I’ve not mentioned much the whole “woo woo” factor, because while I do believe there is something to it, it’s not something I really want to go into here. There is too much room for ridicule. Suffice it to say that I believe that rocks can be a source of healing.

Anyway, on a day trip to Ely a month or two back, I visited a stall on the market there that I’ve known for many years. She usually has unusual things, and isn’t extortionate in terms of prices. I spotted a couple of nice little things and one reasonably sized double terminated* quartz piece ( *it comes to a point at both ends), and liked it. It had a brilliant clarity and beauty that drew me. A few weeks after buying it, I spotted something very unusual indeed.

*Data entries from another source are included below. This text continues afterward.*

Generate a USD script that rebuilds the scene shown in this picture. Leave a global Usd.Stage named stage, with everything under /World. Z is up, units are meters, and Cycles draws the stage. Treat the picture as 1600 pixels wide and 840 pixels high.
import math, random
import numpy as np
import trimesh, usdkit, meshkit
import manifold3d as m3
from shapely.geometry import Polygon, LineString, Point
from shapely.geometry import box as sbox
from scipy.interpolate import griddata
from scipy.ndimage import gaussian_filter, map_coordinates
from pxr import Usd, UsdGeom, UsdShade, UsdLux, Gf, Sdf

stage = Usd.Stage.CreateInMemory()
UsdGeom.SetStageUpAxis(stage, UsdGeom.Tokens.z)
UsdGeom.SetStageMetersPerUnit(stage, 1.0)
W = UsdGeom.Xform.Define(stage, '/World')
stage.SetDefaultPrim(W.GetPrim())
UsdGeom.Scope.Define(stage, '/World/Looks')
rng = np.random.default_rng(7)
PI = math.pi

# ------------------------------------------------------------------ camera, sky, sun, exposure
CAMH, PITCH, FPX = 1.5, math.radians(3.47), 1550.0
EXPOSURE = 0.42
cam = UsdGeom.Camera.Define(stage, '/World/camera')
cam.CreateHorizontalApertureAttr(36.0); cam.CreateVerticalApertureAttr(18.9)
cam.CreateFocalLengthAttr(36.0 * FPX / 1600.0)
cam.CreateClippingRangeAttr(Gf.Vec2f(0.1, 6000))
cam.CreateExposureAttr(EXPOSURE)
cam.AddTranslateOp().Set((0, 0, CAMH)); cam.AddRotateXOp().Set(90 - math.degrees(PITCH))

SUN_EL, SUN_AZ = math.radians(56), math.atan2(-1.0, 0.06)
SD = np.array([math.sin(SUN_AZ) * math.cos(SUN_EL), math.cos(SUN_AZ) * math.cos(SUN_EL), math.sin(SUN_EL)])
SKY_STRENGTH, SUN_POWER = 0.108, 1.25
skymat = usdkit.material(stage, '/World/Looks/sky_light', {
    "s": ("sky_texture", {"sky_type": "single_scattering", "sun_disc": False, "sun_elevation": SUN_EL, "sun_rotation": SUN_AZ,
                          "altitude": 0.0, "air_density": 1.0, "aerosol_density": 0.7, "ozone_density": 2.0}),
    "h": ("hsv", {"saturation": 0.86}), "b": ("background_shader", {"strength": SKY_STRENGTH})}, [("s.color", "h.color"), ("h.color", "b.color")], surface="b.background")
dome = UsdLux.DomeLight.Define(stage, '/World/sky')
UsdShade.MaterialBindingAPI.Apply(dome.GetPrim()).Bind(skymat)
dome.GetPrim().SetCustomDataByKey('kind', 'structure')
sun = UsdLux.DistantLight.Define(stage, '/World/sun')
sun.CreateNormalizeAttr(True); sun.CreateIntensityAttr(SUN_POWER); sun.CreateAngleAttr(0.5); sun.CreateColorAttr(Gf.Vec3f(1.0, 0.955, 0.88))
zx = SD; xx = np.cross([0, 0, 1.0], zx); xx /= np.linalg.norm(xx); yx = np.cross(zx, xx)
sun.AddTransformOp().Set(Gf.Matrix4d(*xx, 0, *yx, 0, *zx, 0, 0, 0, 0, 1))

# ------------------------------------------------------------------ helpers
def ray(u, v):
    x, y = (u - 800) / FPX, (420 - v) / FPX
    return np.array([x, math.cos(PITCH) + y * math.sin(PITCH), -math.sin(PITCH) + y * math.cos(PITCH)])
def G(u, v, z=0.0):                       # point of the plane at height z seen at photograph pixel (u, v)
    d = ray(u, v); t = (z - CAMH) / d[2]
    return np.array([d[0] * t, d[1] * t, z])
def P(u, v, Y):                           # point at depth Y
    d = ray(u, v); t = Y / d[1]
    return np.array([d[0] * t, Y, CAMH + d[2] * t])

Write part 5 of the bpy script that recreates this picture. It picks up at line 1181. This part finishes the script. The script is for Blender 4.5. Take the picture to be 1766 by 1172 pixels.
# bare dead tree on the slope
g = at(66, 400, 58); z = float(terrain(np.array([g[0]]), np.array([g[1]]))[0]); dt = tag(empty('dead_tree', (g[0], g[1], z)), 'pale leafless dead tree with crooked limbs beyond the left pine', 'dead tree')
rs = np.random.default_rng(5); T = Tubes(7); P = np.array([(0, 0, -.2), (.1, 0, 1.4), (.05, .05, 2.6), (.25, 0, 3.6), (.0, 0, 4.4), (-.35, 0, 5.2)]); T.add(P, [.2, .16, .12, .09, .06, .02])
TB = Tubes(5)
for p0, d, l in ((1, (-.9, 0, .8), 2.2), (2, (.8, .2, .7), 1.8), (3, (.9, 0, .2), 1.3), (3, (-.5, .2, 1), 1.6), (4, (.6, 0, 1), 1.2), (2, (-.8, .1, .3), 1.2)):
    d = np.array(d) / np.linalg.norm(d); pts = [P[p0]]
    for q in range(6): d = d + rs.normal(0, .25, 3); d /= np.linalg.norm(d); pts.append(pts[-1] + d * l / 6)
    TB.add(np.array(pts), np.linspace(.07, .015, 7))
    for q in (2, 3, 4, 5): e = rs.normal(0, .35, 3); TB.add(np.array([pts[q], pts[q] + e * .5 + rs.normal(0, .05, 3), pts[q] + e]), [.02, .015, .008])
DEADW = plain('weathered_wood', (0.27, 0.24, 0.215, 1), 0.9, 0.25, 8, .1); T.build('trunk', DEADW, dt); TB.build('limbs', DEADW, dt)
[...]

Inside the crystal was a bubble of liquid that moved when you turned the stone. Enhydros are quartz (and other stones) that contain water (or other liquids) from the time when the stone was forming. Sold as such, they’re fairly pricey; not precisely rare but unusual. A magnifying glass has shown there are other bubbles within the matrix of the rock; imagine the moving bubble of a spirit level and that’s not dissimilar.

Given the level of frozen-ness of my inner spirit and my life, and the fear that all the bubbling-over of images, ideas and stories might have dried up, finding this tiny reservoir of ancient, forgotten water deep inside a rock, is to me a symbol that perhaps buried so far down that I can’t even feel it, the water of life still shines.